La democracia global es un ideal seductor pero esquivo. No hay un modelo universal que se ajuste a todas las naciones; cada país forja su propia democracia a partir de su historia, moldeando conceptos como libertad, justicia e igualdad de maneras únicas y diversas.
La esperanza de un orden democrático global es solo eso: una esperanza. Cada nación debe negociar sus intereses colectivos, interpretando la democracia a su manera. Las organizaciones internacionales, aunque se agrupan por similitudes, no buscan una uniformidad que ignore la riqueza de nuestras diferencias. En un mundo donde las ideologías están en constante crisis, debemos aceptar que la diversidad es nuestra mayor fortaleza.
La “crisis” no es solo un choque de ideas, es la fluidez de nuestras realidades. Las ideologías hegemónicas deben adaptarse a la velocidad de los cambios sociales o se verán arrastradas a la irrelevancia. La dialéctica, aunque clásica, sigue siendo un principio esencial en esta transformación constante.
Los partidos tradicionales deben reconocer esta dinámica o enfrentarse a su extinción. La falta de representación ha llevado a muchos a la derrota. El surgimiento de nuevas voces, como la de Luisa María Alcalde en Morena, sugiere que la política debe ser un reflejo de la sociedad, en continua evolución, no un dogma rígido.

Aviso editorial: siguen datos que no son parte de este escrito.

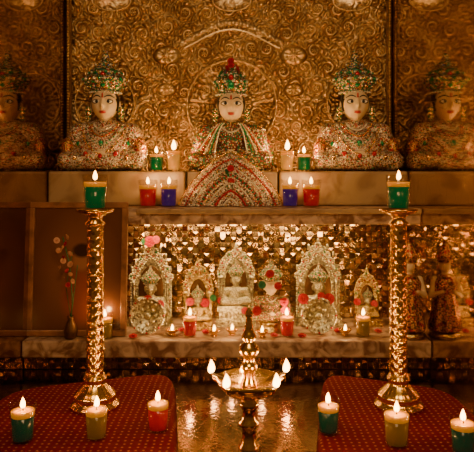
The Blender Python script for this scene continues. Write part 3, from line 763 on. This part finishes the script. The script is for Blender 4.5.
for (px,py,d,R,mt) in ((140,303,1.455,.012,'red'),(205,301,1.484,.011,'red'),(222,299,1.525,.011,'red'),(303,297,1.46,.013,'red'),(329,297,1.46,.013,'red'),(285,309,1.45,.011,'pink'),(270,272,1.425,.010,'red'),(257,309,1.42,.011,'red'),(160,303,1.455,.011,'pink'),(314,303,1.45,.010,'pink'),(150,240,1.52,.014,'red'),(245,309,1.48,.009,'pink'),(262,283,1.43,.009,'green'),(278,284,1.43,.009,'red'),(145,240,1.52,.009,'green'),(190,300,1.483,.010,'pink'),(357,300,1.522,.009,'red'),(156,238,1.52,.010,'pink'),(284,300,1.44,.010,'red'),(148,298,1.458,.011,'red'),(321,294,1.462,.009,'red'),(374,302,1.522,.009,'pink'),(213,296,1.484,.008,'green')):
    flower((X(px,d),d,.437-(py-180)*d/600-.005),R,M[mt],(1.25,random.uniform(-.3,.3),0),
        {'red':'fresh red rose blossom tucked on an idol','pink':'soft pink rose blossom tucked on an idol','green':'green leaf rosette tucked on an idol'}[mt])
# petals laid flat on the ledge
for (px,d,R,mt) in ((133,1.40,.010,'red'),(182,1.46,.009,'red'),(206,1.44,.010,'red'),(247,1.45,.010,'red'),(274,1.41,.009,'pink'),(302,1.405,.010,'red'),(338,1.45,.010,'red'),(378,1.45,.009,'pink')):
    flower((X(px,d),d,Z_STEP+.0005),R,M[mt],(0.25,0,0),{'red':'fresh red rose blossom lying on the marble ledge','pink':'soft pink rose blossom lying on the marble ledge'}[mt])
# ------------------------------------------------------------ framed picture
def mk_pic():
    m,nt,N,L,P=new_mat('dark_devotional_print'); P.inputs['Roughness'].default_value=.2
    tc=N.new('ShaderNodeTexCoord')
    def blob(cx,cz,rx,rz,col,prevc,soft=.35):
        mp=N.new('ShaderNodeMapping'); mp.vector_type='POINT'; L.new(tc.outputs['Object'],mp.inputs[0])
        mp.inputs['Location'].default_value=(-cx/rx,0,-cz/rz); mp.inputs['Scale'].default_value=(1/rx,0,1/rz)
        ln=N.new('ShaderNodeVectorMath'); ln.operation='LENGTH'; L.new(mp.outputs[0],ln.inputs[0])
        mr=N.new('ShaderNodeMapRange'); mr.inputs['From Min'].default_value=1; mr.inputs['From Max'].default_value=1-soft; L.new(ln.outputs['Value'],mr.inputs['Value'])
        mx=N.new('ShaderNodeMix'); mx.data_type='RGBA'; L.new(mr.outputs['Result'],mx.inputs['Factor']); 
        if prevc is None: mx.inputs['A'].default_value=(.12,.045,.018,1)
        else: L.new(prevc,mx.inputs['A'])
        mx.inputs['B'].default_value=col+(1,); return mx.outputs['Result']
    c=blob(.0,.15,.11,.16,(.22,.09,.035),None,.6)
    c=blob(.01,.09,.055,.075,(.28,.07,.025),c); c=blob(.01,.18,.024,.032,(.34,.15,.07),c); c=blob(.01,.20,.027,.02,(.05,.022,.012),c)
    L.new(c,P.inputs['Base Color']); return m
e=empty('framed_picture',(X(77,1.42),1.412,Z_STEP+.001),'dark wood framed devotional picture leaning on the shelf','picture frame',rot=(-.085,0,0))
W,H=.236,.315
ps=[box(-W/2,W/2,-.006,.006,0,.014),box(-W/2,W/2,-.006,.006,H-.014,H),box(-W/2,-W/2+.014,-.006,.006,.014,H-.014),box(W/2-.014,W/2,-.006,.006,.014,H-.014)]
fo=obj('frame',mk_mesh('frame',*join(ps),smooth=False),simple('dark_walnut',(.28,.12,.05),.3,noise=.3,nscale=40),e)
b=fo.modifiers.new('b','BEVEL'); b.width=.002; b.segments=2
v,f=box(-W/2+.013,W/2-.013,-.001,.004,.013,H-.013); obj('print',mk_mesh('print',v,f,False),mk_pic(),e,label='dark print of a seated figure in red')
e=empty('flower_sprig',(X(68,1.37),1.392,Z_STEP+.0005),'sprig of pale and red blossoms standing before a picture','flowers')
obj('vase',mk_mesh('vase',*lathe([(.010,0),(.014,.004),(.016,.02),(.010,.035),(.006,.045),(.008,.052),(.007,.052),(.005,.045),(.001,.04)],24)),M['recess'],e)
st=[tube([(0,0,.04),(.004,-.002,.10),(-.002,0,.17),(-.020,.006,.235)],.0012,6),tube([(0,0,.04),(.008,-.004,.10),(.016,0,.17)],.001,6),tube([(0,0,.05),(-.01,-.003,.12),(.004,0,.20)],.001,6)]
obj('stem',mk_mesh('stem',*join(st)),M['green'],e)
rr=random.Random(3)
for i in range(15):
    t=i/14; flower_part(e,(.013*math.sin(i*2.3)-.004-.015*t,-.006,.125+.11*t),.0055+.002*rr.random(),M['cream'] if i%4 else M['red'],(1.2,rr.uniform(-.5,.5),i))

# ------------------------------------------------------------ lights
def area(name,loc,rot,size,w,col=(1,.66,.33),sy=None):
    l=bpy.data.lights.new(name,'AREA'); l.energy=w; l.color=col; l.size=size
    if sy: l.shape='RECTANGLE'; l.size_y=sy
    o=bpy.data.objects.new(name,l); COL.objects.link(o); o.location=loc; o.rotation_euler=rot; return o
area('room_lamp',(.0,.15,1.30),(math.radians(57),0,0),.4,7.0)
area('niche_lamp',(-.02,1.475,Z_SHELF-.044),(math.radians(20),0,0),.62,1.3,(1,.60,.24),.02)
w=bpy.data.worlds.new('room_glow'); S.world=w; w.use_nodes=True
w.node_tree.nodes['Background'].inputs[0].default_value=(.15,.07,.025,1); w.node_tree.nodes['Background'].inputs[1].default_value=.6

# ------------------------------------------------------------ camera
c=bpy.data.cameras.new('camera'); co=bpy.data.objects.new('camera',c); COL.objects.link(co)
co.location=(0,0,.437); co.rotation_euler=(pi/2,0,0); c.lens=36*600/474; c.sensor_width=36; c.shift_y=-46/474; c.clip_start=.01
S.camera=co
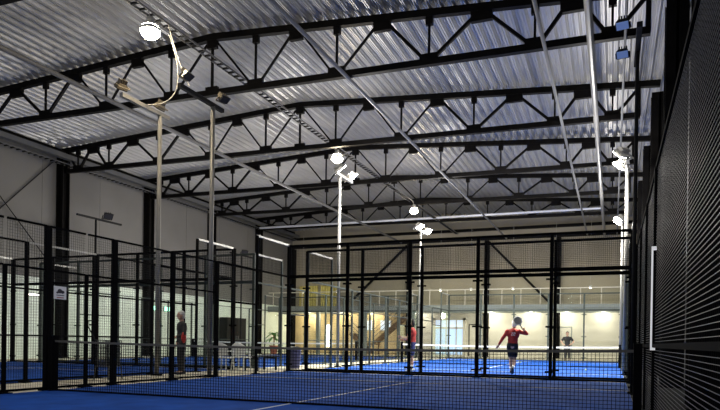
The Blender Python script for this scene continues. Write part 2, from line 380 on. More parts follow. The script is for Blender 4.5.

El “Movimiento” representa esta realidad en un país que está en un cruce de caminos, cuestionando si debe permanecer como un movimiento popular o transformarse en un partido de Estado. La primera etapa de Morena fue un grito de cambio, pero la segunda podría caer en la trampa de la burocracia si no escucha a la gente.

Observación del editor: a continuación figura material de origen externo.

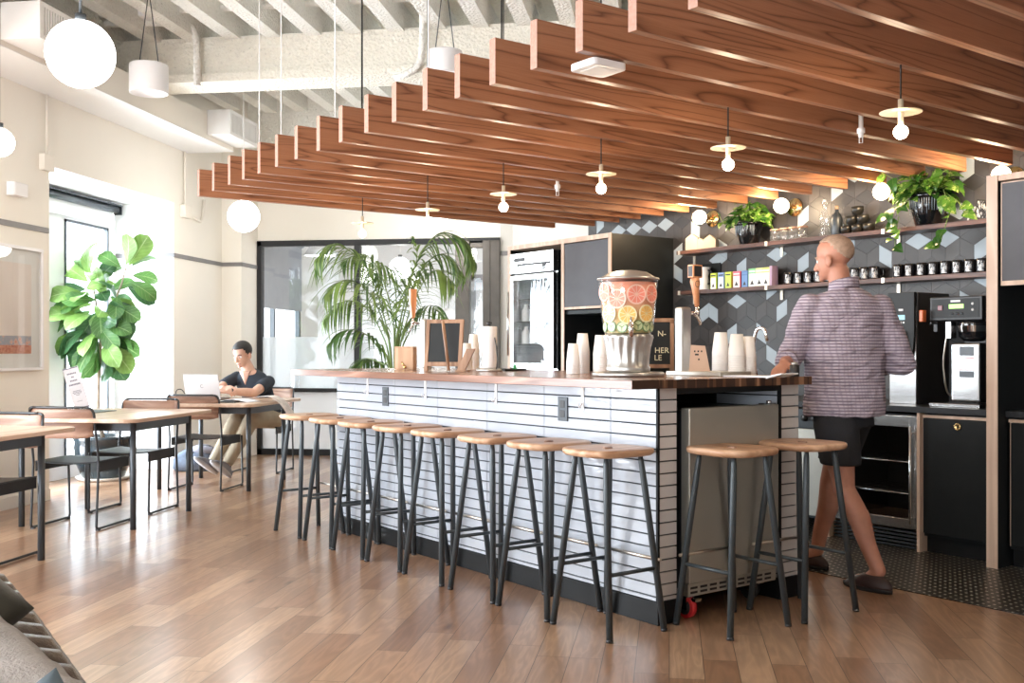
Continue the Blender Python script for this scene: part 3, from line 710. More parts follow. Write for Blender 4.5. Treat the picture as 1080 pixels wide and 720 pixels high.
o = obj('ceiling_box', MB().box(-.13, .13, -.13, .13, -.10, 0), M['duct_white'], None, .008, (-4.22, 8.2, 4.06)); tag(o, 'white junction box over the left hanging drum', 'junction box')

# hanging drum speakers
def drum(px, py, Z, r, h, lab):
    p = at_depth(px, py, Z); t_ = thing('hanging_drum', lab, 'hanging drum', p, 0, 'white drums hung on wires')
    obj('drum', MB().lathe([(0, h), (r*.97, h), (r, h-.01), (r, .012), (r*.985, 0), (r*.93, 0), (r*.92, .006), (0, .006)], 36), M['white_plastic'], t_)
    top = CZ-p.z-.12
    obj('wire', MB().tube([(-r*.55, 0, h), (0, 0, top)], .004, 6), M['grey_metal'], t_); obj('wire', MB().tube([(r*.55, 0, h), (0, 0, top)], .004, 6), M['grey_metal'], t_)
drum(157, 98.5, 8.0, .145, .22, 'white drum hanging on two wires from the ceiling at the upper left'); drum(469, 79, 7.6, .13, .17, 'white drum hanging on two wires behind the oak fins')

# ---------------------------------------------------------------- lamps
M['globe'] = emis('lit_opal_globe', (1, .97, .92), 7.0)
M['globe_warm'] = emis('lit_warm_globe', (1, .86, .66), 9.0)
M['bulb'] = emis('lit_bulb', (1, .84, .64), 26.0)
def globe(px, py, Z, r, lab, grp='opal globe pendants'):
    p = at_depth(px, py, Z); t_ = thing('globe_pendant', lab, 'pendant lamp', p, 0, grp)
    obj('globe', MB().ball((0, 0, 0), r, n=32), M['globe'], t_)
    obj('rod', MB().tube([(0, 0, r*.97), (0, 0, CZ-p.z)], .006 if Z < 9 else .004, 8), M['grey_metal'] if Z < 9 else M['duct_white'], t_)
    obj('cap', MB().tube([(0, 0, r*.97), (0, 0, r+.03)], .025, 14), M['grey_metal'], t_)
    point('globe_light', p-Vector((0, 0, r+.1)), 14, (1, .95, .88), .12)
globe(85, 57, 4.75, .152, 'largest glowing globe pendant, at the upper left in front of the duct')
globe(-1, 150, 6.6, .092, 'glowing globe cut off by the left edge of the photo')
globe(257, 228, 9.9, .15, 'glowing globe hanging left of the glass partition, under the fin tips')
globe(462, 232, 10.9, .10, 'glowing globe glimpsed just behind the second bare-bulb pendant')
globe(422, 283, 12.6, .135, 'glowing globe in the room behind the glass partition, above the palm', 'lamps in the back room')
def ring_lamp(px, py, Z, r, lab):
    p = at_depth(px, py, Z); t_ = thing('dish_pendant', lab, 'pendant lamp', p, 0, 'lamps in the back room')
    obj('shade', MB().lathe([(.03, .16), (r*.6, .12), (r, 0), (r*.97, 0), (r*.55, .10), (.02, .13)], 32), M['white_plastic'], t_)
    obj('diffuser', MB().lathe([(0, .01), (r*.95, .01)], 32), M['globe'], t_)
    obj('rod', MB().tube([(0, 0, .15), (0, 0, CZ-p.z)], .006, 6), M['grey_metal'], t_)
ring_lamp(338, 270, 13.4, .22, 'pale dish lamp behind the left pane of the glass partition')
ring_lamp(473, 350-2, 14.2, .16, 'low dish lamp behind the glass, right of the palm') if False else ring_lamp(473, 338, 13.8, .2, 'low dish lamp behind the glass between the palm and the dark door post')
def pendant(u, z, lab):
    t_ = thing('bulb_pendant', lab, 'pendant lamp', bar(u, 3.65, z), 0, 'bare-bulb pendants with brass discs over the bar')
    obj('bulb', MB().ball((0, 0, 0), .028, n=20), M['bulb'], t_)
    obj('socket', MB().lathe([(0, .130), (.011, .128), (.011, .024), (0, .024)], 18), M['disc'], t_)
    obj('disc', MB().lathe([(.013, .082), (.080, .079), (.081, .077), (.080, .075), (.013, .077)], 40), M['disc'], t_)
    obj('cord', MB().tube([(0, 0, .128), (0, 0, CZ-z)], .0035, 8), M['cord'], t_)
    point('bulb_light', bar(u, 3.65, z-.06), 6, (1, .80, .56), .035)
M['disc'] = plain('pale_brass_disc', (.80, .70, .52), .35, .6, var=.03)
for i, u in enumerate((6.79, 5.888, 5.033, 4.154, 3.272, 2.383)):
    pendant(u, 2.047, ['bare-bulb pendant furthest left, against the cream wall', 'second bare-bulb pendant from the left, above the palm', 'third bare-bulb pendant from the left, over the middle of the bar', 'fourth bare-bulb pendant from the left, above the drink dispenser side of the bar', 'fifth bare-bulb pendant from the left, above the right end of the bar', 'rightmost and nearest bare-bulb pendant'][i])
def sconce(u, z, lab):
    t_ = thing('globe_sconce', lab, 'wall lamp', bar(u, V6-.007, z), PI/4, 'globe sconces above the shelves')
    Mx = Matrix.Rotation(-PI/2, 4, 'Y')
    obj('wall_plate', MB().lathe([(0, 0), (.066, 0), (.068, .004), (.066, .012), (0, .014)], 36, M=Mx), M['brass'], t_)
    obj('arm', MB().tube([(-.01, 0, 0), (-.10, 0, 0)], .013, 14).tube([(-.085, 0, 0), (-.11, 0, 0)], .03, 16), M['brass'], t_)
    obj('globe', MB().ball((-.158, 0, 0), .056, n=28), M['globe_warm'], t_)
    point('sconce_light', bar(u, V6-.32, z), 12, (1, .74, .46), .06)
for i, u in enumerate((5.80, 4.985, 4.15, 3.325)):
    sconce(u, 2.255, ['leftmost globe sconce, above the little wooden houses', 'globe sconce between the left shelf plant and the swing-top bottle', 'globe sconce half hidden by the trailing plant on the right', 'globe sconce at the right, beside the tall cabinet'][i])
# sprinkler heads and the access point
def sprinkler(px, py, Z, lab):
    p = at_depth(px, py, Z); p.z = BZ-.035; t_ = thing('sprinkler_head', lab, 'sprinkler', p, 0, 'white sprinkler heads under the fins')
    obj('body', MB().lathe([(0, .0), (.012, 0), (.014, .02), (.02, .022), (.02, .045), (.012, .05), (.012, .25)], 14), M['white_plastic'], t_)
    obj('deflector', MB().tube([(-.008, 0, .0), (-.008, 0, -.028), (.008, 0, -.028), (.008, 0, .0)], .0025, 6), M['white_plastic'], t_)
sprinkler(588, 197, 7.1, 'white sprinkler head under the fins above the fridge'); sprinkler(908, 128, 5.3, 'white sprinkler head under the fins left of the rightmost bulb pendant')
p = at_depth(631, 62, 4.05)
wp = thing('access_point', 'flat white wireless box hung below the fins near the top', 'access point', (p.x, p.y, BZ-.006), PI/4)
obj('housing', MB().prism(rrect(.085, .075, .02, 4), -.028, 0), M['white_plastic'], wp, .004); obj('face', MB().prism(rrect(.055, .05, .01, 4), -.0295, -.028), M['duct_white'], wp)
obj('bracket', MB().box(-.01, .01, -.01, .01, -.002, .10), M['white_plastic'], wp)

# ---------------------------------------------------------------- back counter and cabinets (local x = away from the viewer across the aisle, y = left along the wall)
FV = 5.60
def cab(name, lab, cat, u0, u1, group=None): return thing(name, lab, cat, bar((u0+u1)/2, FV, 0), PI/4, group), (u1-u0)/2
wt = obj('back_worktop', MB().box(-.03, V6-FV-.008, -1.575, 1.59, .826, .862), M['counter_black'], None, .002, bar(4.645, FV, 0), PI/4); tag(wt, 'long black worktop along the tiled wall, under the machines', 'worktop')
wt2 = obj('back_worktop', MB().box(-.03, V6-FV-.008, -.30, .30, .826, .862), M['counter_black'], None, .002, bar(2.695, FV, 0), PI/4); tag(wt2, 'short black worktop inside the tall cabinet at the right edge', 'worktop')
def panel(u, lab, z1=.825, v0=-.02, th=.02, z0=0):
    o = obj('cabinet_panel', MB().box(v0, V6-FV-.01, -th/2, th/2, z0, z1), M['ply'], None, .0015, bar(u, FV, 0), PI/4); return tag(o, lab, 'cabinet panel', 'upright plywood panels of the back counter')
panel(3.528, 'upright plywood panel between the glass fridge and the black cupboard'); panel(4.165, 'upright plywood panel left of the glass fridge, behind the walking man')
# black cupboard with lock
cb, h = cab('base_cupboard', 'black cupboard with a round brass lock under the coffee brewer', 'cupboard', 3.07, 3.512)
obj('body', MB().box(.02, V6-FV-.01, -h, h, .10, .82), M['black_laminate'], cb); obj('door', MB().box(0, .019, -h+.014, h-.004, .12, .795), M['black_laminate'], cb, .001)
obj('edge_strip', MB().box(-.001, .02, -h, h, .798, .815).box(.002, .02, h-.003, h, .12, .798), M['ply'], cb); obj('plinth', MB().box(.05, .06, -h, h, .004, .10), M['black_base'], cb)
lk = obj('lock', MB().lathe([(0, 0), (.022, 0), (.022, .006), (.014, .009), (.012, .004), (0, .004)], 24, M=Matrix.Rotation(-PI/2, 4, 'Y')), M['brass'], cb, loc=(0, -.0, .755)); obj('keyhole', MB().box(-.007, -.003, -.002, .002, -.007, .003), M['black_plastic'], lk)
cb, h = cab('base_cupboard', 'black cupboard at the right edge, below the tall cabinet opening', 'cupboard', 2.45, 2.992)
obj('body', MB().box(.02, V6-FV-.01, -h, h, .10, .82), M['black_laminate'], cb); obj('door', MB().box(0, .019, -h+.004, h-.012, .12, .795), M['black_laminate'], cb, .001)
obj('edge_strip', MB().box(-.001, .02, -h, h, .798, .815).box(.002, .02, h-.010, h-.007, .12, .798), M['ply'], cb); obj('plinth', MB().box(.05, .06, -h, h, .004, .10), M['black_base'], cb)
# glass-door fridge
ug, h = cab('undercounter_fridge', 'undercounter fridge with a steel-framed glass door, behind the walking man', 'fridge', 3.545, 4.14)
obj('body', MB().box(.03, .035, -h, h, .12, .81).box(.03, .6, -h, -h+.03, .12, .81).box(.03, .6, h-.03, h, .12, .81).box(.55, .6, -h, h, .12, .81).box(.03, .6, -h, h, .12, .15).box(.03, .6, -h, h, .78, .81), M['black_plastic'], ug) if False else obj('body', MB().box(.03, .6, -h, -h+.03, .12, .81).box(.03, .6, h-.03, h, .12, .81).box(.55, .6, -h+.03, h-.03, .12, .81).box(.03, .55, -h+.03, h-.03, .12, .15).box(.03, .55, -h+.03, h-.03, .78, .81), M['black_plastic'], ug)
fm = MB().box(0, .028, -h+.003, -h+.055, .13, .80).box(0, .028, h-.055, h-.003, .13, .80).box(0, .028, -h+.055, h-.055, .13, .185).box(0, .028, -h+.055, h-.055, .735, .80)
d_ = obj('door_frame', fm, M['steel'], ug, .002); obj('pane', MB().box(.010, .014, -h+.055, h-.055, .185, .735), M['glass'], d_); obj('handle', MB().tube([(-.03, -h+.03, .16), (-.03, -h+.03, .74)], .007, 10).tube([(-.03, -h+.03, .2), (0, -h+.03, .2)], .005, 8).tube([(-.03, -h+.03, .7), (0, -h+.03, .7)], .005, 8), M['chrome'], d_)
for k_, z in enumerate((.33, .52)):
    s_ = MB()
    for i in range(12): s_.tube([(.05, -h+.05+i*(2*h-.1)/11, z), (.52, -h+.05+i*(2*h-.1)/11, z)], .0025, 5)
    s_.tube([(.05, -h+.04, z), (.05, h-.04, z)], .004, 6); obj('wire_shelf', s_, M['steel'], ug)
g_ = MB()
for i in range(5): g_.box(.01, .03, -h, h, .012+i*.022, .024+i*.022)
obj('vent_grille', g_, M['grey_metal'], ug)
obj('maker_plate', MB().box(-.001, .0, h-.28, h-.17, .748, .785), M['black_plastic'], ug)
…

Las decisiones del gobierno deben emanar de la voluntad popular, no de un mandato indirecto. La fuerza de Morena radica en su conexión con la base social, pero el referéndum, aunque complejo, es vital para evitar que el poder se concentre en unas pocas manos.

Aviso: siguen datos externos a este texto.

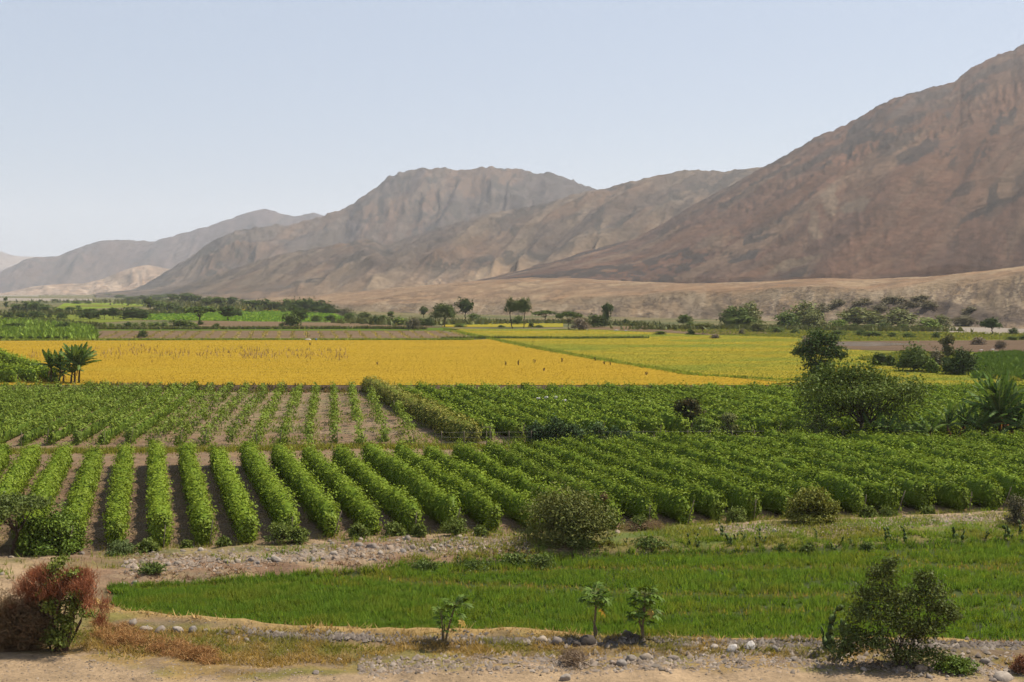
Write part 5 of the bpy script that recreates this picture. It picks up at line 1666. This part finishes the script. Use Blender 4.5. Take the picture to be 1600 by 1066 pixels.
gl_ = "banana plants beside the yellow field"
banana("banana clump with drooping leaves, left of the pair by the yellow field", 88, 606, 546, [(-6, .42, 13, .54, 1.1), (4, .38, 11, .52, 1.15), (10, .25, 8, .42, .8)], 51, gl_)
banana("taller banana clump with erect leaves, right of the pair by the yellow field", 118, 607, 538, [(0, .46, 16, .54, 1.15), (8, .42, 13, .52, .9), (-5, .27, 8, .42, .8)], 52, gl_)
gr_ = "banana plants along the right end of the fence"
banana("low banana plant with big shining leaves under the acacia", 1378, 697, 640, [(-14, .40, 8, .62, .5), (6, .50, 10, .66, .35), (26, .40, 8, .62, .4)], 53, gr_)
banana("small banana plant between the acacia and the tall bananas", 1440, 695, 640, [(-6, .40, 7, .6, .6), (10, .45, 7, .6, .5)], 54, gr_)
banana("middle banana plant with a dry orange leaf near its foot", 1500, 694, 620, [(-14, .42, 8, .56, .8), (8, .45, 9, .56, .75)], 55, gr_, 2)
banana("young banana plant with light leaves between the middle and the tallest ones", 1532, 696, 630, [(-4, .42, 8, .6, .8), (8, .36, 7, .55, .6)], 57, gr_)
banana("banana plant standing just right of the tallest one", 1600, 696, 618, [(0, .42, 9, .6, .9), (10, .36, 7, .55, .7)], 58, gr_)
banana("tallest banana plant with a fan of erect leaves near the right edge", 1564, 694, 584, [(-4, .46, 17, .62, 1.15), (8, .42, 13, .60, .95), (16, .3, 8, .5, .6), (-14, .3, 8, .5, .6)], 56, gr_, 3)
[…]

En este momento de transformación, los fundamentalismos políticos no son el camino a seguir. Para que Morena siga siendo un movimiento, debe rechazar la tentación de convertirse en un partido de Estado y asegurarse de que la voz del pueblo prevalezca en cada decisión. La política debe ser un espejo de las necesidades y deseos de la mayoría, no una oligarquía disfrazada de democracia.